La Grande Guerre (1914-1918) devait cependant mettre un terme à ces échanges. Les tentatives pour trouver de nouveau L. A. Jullien et sa collection qui firent suite au conflit furent sans succès. La branche mâle de la famille s'était éteinte au cours des années 20 et les filles de L. A. Jullien étaient parties de Montréal pour s'établir à Arthabaska et même à New York.

Une partie de ce qui restait de la collection refit cependant surface en 1944, lorsqu'une des filles de L. A. Jullien résidant aux États-Unis, vendit au Peabody Museum de Harvard une des statuettes ainsi que nombre d'autres objets en pierre, en os et en coquillage. Mais une fois encore la guerre, celle de 1939-1945, devait occulter ce dernier écho de la collection Louis Alexandre Jullien. À l'exception de la redécouverte par le chercheur américain Alexander Marshack, en 1986, de la figurine du Peabody, connue sous les noms de Femme au cou perforé ou de Janus, il aura fallu attendre encore presque cinquante ans avant de voir se dissiper le mystère.

À cause du battage médiatique d'il y a maintenant un peu plus d'un an, on connaît la suite.
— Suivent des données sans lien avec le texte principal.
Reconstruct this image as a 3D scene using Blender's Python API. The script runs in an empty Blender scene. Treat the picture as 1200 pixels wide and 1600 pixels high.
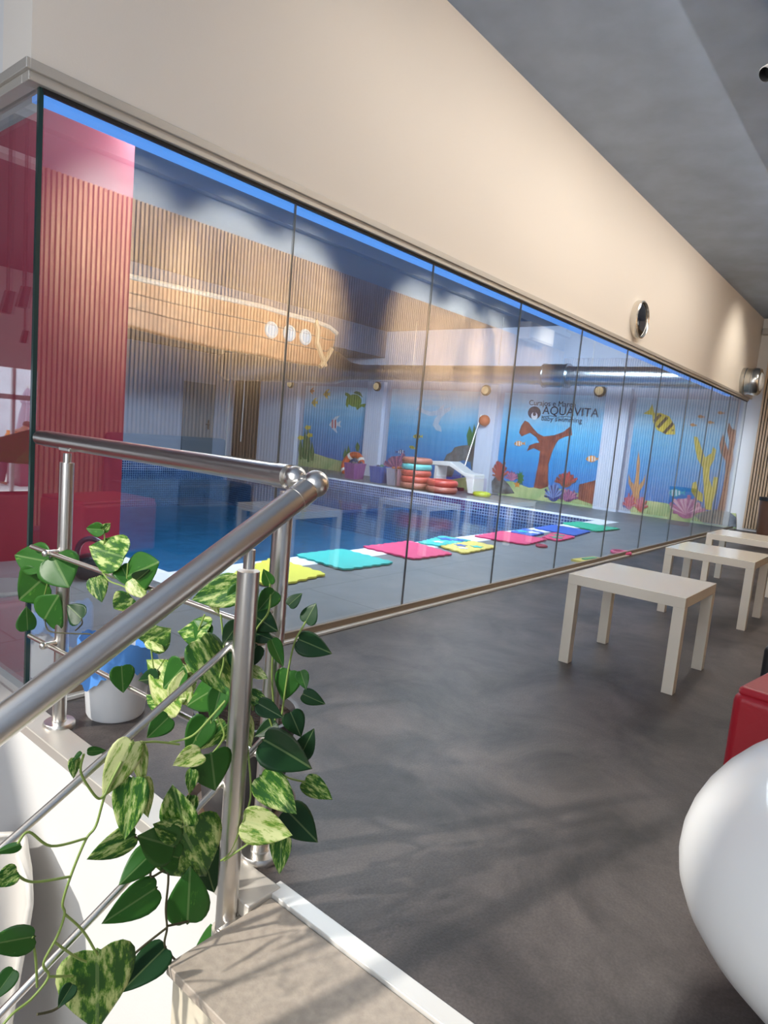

En 1987, les petites-filles de L. A. Jullien eurent à se défaire auprès d'un antiquaire de Montréal de divers objets de famille, dont une malle contenant, en plus d'une série d'outils en pierre, cinq des sept pièces faisant l'objet de la présente exposition. Ces dernières furent achetées par le sculpteur montréalais Pierre Bolduc qui, ayant reconnu leur importance, parvint à en retrouver deux autres qui étaient encore entre les mains des dernières descendantes du fouilleur du siècle dernier. C'est grâce à ces personnes qu'après plus d'un siècle d'anonymat ces figurines peuvent enfin être présentées à tous ceux qu'intéressent les origines de l'art occidental et qui aimeraient bien pouvoir en faire la lecture.